Nuestra sociedad latinoamericana tampoco está exenta. Heredó de la España “moderna” el manual de buenas costumbres que rigió la vida femenina desde el siglo XVII hasta principios del siglo XX. Vida supeditada a las labores manuales del hogar, la crianza de los hijos y la atención ineludible al marido. Y esto es lo que se refleja en la obra de García Lorca. El mundo de las mujeres parece ser un submundo regido por las reglas de los buenos preceptos, la moral y la ética tanto familiar como social. Un circo de apariencias que esconde las verdaderas fallas del núcleo doméstico.
Pero además podría afirmarse que la marginación de la mujer en La casa de Bernarda Alba se produce tanto en las mujeres decentes como en las de moral “relajada”, porque la rigurosidad de las normas por parte de la figura autoritaria de la madre imponen para todas las hijas indiscriminadamente, y parece serlo para todas las mujeres de la época, preocupadas y a la vez víctimas de los prejuicios sociales de las clases acomodadas.

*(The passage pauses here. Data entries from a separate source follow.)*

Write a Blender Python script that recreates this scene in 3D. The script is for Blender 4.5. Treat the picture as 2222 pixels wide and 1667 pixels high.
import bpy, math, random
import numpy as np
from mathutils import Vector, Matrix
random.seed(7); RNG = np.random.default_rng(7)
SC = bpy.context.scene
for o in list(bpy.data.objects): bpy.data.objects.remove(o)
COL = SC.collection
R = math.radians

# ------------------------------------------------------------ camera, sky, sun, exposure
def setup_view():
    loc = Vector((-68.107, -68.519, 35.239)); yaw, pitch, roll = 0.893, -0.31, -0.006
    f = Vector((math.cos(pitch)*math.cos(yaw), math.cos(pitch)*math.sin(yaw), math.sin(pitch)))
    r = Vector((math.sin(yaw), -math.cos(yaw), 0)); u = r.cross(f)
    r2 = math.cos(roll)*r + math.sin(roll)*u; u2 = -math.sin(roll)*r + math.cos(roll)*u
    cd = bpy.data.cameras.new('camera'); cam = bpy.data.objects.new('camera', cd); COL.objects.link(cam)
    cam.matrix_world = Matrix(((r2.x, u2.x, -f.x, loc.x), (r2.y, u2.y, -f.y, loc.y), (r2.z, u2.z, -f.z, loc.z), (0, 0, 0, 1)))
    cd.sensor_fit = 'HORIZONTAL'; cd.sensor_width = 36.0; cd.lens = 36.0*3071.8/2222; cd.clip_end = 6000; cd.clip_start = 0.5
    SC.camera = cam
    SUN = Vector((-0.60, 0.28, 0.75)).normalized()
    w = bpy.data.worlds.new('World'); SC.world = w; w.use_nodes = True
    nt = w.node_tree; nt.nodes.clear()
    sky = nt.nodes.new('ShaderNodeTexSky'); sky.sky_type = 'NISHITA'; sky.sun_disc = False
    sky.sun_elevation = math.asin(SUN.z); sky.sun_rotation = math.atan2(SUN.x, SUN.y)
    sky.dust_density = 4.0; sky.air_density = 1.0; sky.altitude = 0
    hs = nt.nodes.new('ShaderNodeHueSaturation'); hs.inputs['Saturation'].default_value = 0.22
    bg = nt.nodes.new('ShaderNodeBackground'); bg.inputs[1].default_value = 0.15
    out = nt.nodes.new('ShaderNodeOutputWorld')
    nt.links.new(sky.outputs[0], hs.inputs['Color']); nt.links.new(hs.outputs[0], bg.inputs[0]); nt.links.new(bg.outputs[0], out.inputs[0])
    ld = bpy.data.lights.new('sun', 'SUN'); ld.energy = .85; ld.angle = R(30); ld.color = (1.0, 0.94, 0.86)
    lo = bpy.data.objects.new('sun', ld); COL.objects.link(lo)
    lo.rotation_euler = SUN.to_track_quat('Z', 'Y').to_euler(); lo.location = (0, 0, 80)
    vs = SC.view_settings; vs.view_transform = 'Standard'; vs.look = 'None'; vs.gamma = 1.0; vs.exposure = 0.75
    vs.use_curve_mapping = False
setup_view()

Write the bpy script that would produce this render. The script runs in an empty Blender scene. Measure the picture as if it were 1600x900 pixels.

Ahora cabe preguntarse cuántas casas, como la de Bernarda Alba, han existido y reprimido a las mujeres en un mandato ininterrumpido desde la antigüedad hasta nuestros días. Evidentemente esto es un claro ejemplo de una problemática social que ha cruzado toda la historia occidental y de la que todavía no estamos completamente exceptuadas.
Simplemente, el texto se constituye en una herramienta de reflexión que permite transferir la acción de la obra a una sociedad contemporánea que, pese a los avances de toda índole en el pensamiento humano, sigue sojuzgando a las mujeres y cuestionando su accionar en todos los ámbitos de su vida privada.